For Want of a Truth Commission


A review of James MacKinnon, Dead Man in Paradise, Faber and Faber, London, UK, 2007.

Seldom does a work of historical investigation manage so delicate a balance between poetic nuance and forensic judgment, but it is even rarer for a journalistic probe into the mysterious death of a family member four decades ago in a foreign country to manage to illuminate the nature of an entire people and country, an illumination all the more powerful for its inability to penetrate, and yet at least to delineate, certain recalcitrant shadows. 

The only book I know to do something similar is Martin Pollack’s The Dead Man in the Bunker (1998) in which he pursues the truth about his long-dead father’s hidden past as an SS officer, which reveals almost more about the roots of anti-Slavic racism among Germans living in the borderlands of what became the Third Reich than it does about his own family.

The Dominican Republic is a country that has, unlike my own South Africa, or the more directly comparable Chile or Guatemala, not undergone the flawed-yet-purgative process of a sort of “truth and reconciliation commission” after emerging from decades of authoritarianism. South Africa’s commission was blessed by being covered by a radio journalism team lead by the poet Antjie Krog, which resulted in her harrowing book Country of My Skull (1998).

But for want of such an official inquiry exhuming its skeletons, the Dominican Republic, that forgotten Caribbean land of caudillismo, exquisite fruits, genocide, and crystal waters, at least has the interlocution of Canadian journalist James MacKinnon’s breathtaking true tale of his dogged search, stumbling in poor Spanish, for the truth behind the weird murder of his uncle, Catholic priest Arthur MacKinnon, at the height of the popular revolution that broke out in April of 1965. 

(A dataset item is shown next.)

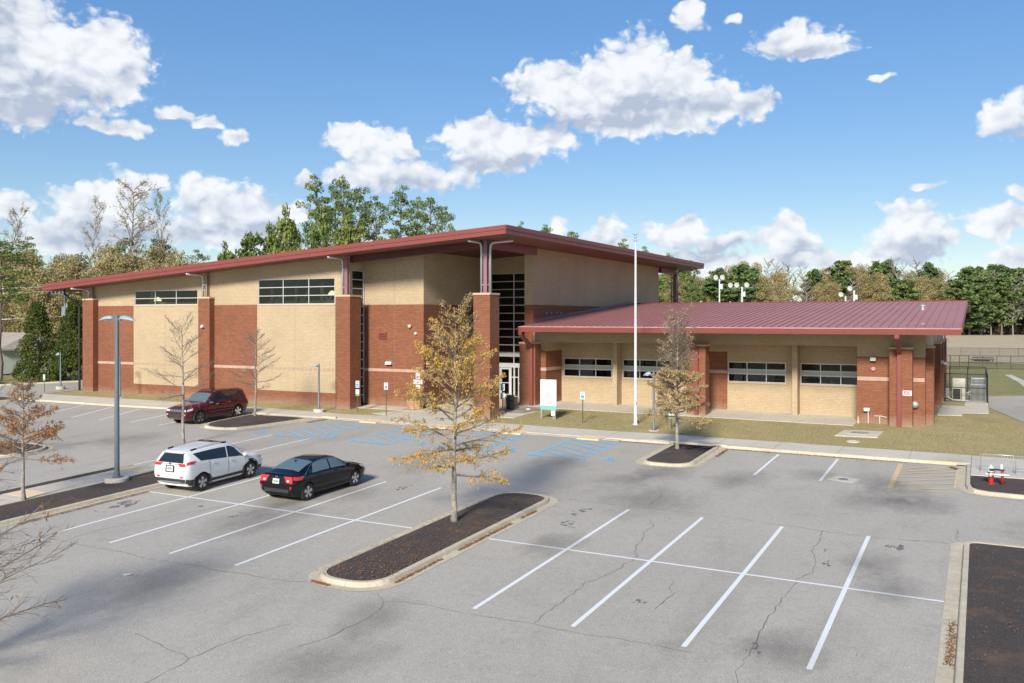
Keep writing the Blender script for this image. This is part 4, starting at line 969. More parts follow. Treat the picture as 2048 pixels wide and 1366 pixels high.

With a robust passion for the Dominican downtrodden, Padre Arturo was a natural mark as a trouble-making “red” for cold warriors like General Elias Wessin y Wessin, the tank brigade commander whose forces battled the youth of the revolution in the capital Santo Domingo until the US, fearing a second Cuba, landed Marines in May 1965 and the clock stopped.

But what then to make of the fact that in June 1965, alongside Arturo’s bullet-riddled body were two more gunned-down corpses – one a uniformed police lieutenant and one a plain-clothed police corporal – and while the dead cops are suspected of assassinating the priest, it appears that an army soldier may have gunned the cops down in turn, insuring 39 years of silence, in a country that harbours its silences? 

Who killed who, who gave the orders if there were orders, and why? Amid the suggestions of a political plot with a “blush of communism” lurks a possible motive of a cuckolded lover. But in a country struggling to come to terms with its past, nothing is as it seems and few answers are straightforward.

MacKinnon has an amazing eye for detail and a poetic sense of mood, plot, pace, dialogue and of place: “I can see the fires on the slopes as farmers clear the underbrush. In between them are valleys filled with flame trees, all of them ferociously in bloom. The canopy of flowers is the same colour as the embers that glow from the earth.”

What he has produced is a tour de force in what I term forensic meditation, the painstaking reconstruction of a scene of damage and loss, sifting through the evidence to strip away the layers of accumulated obfuscation, restoring its original simple brutality to the scorching light of the Caribbean sun, and in doing so, revealing many truths about themselves to the Dominican people.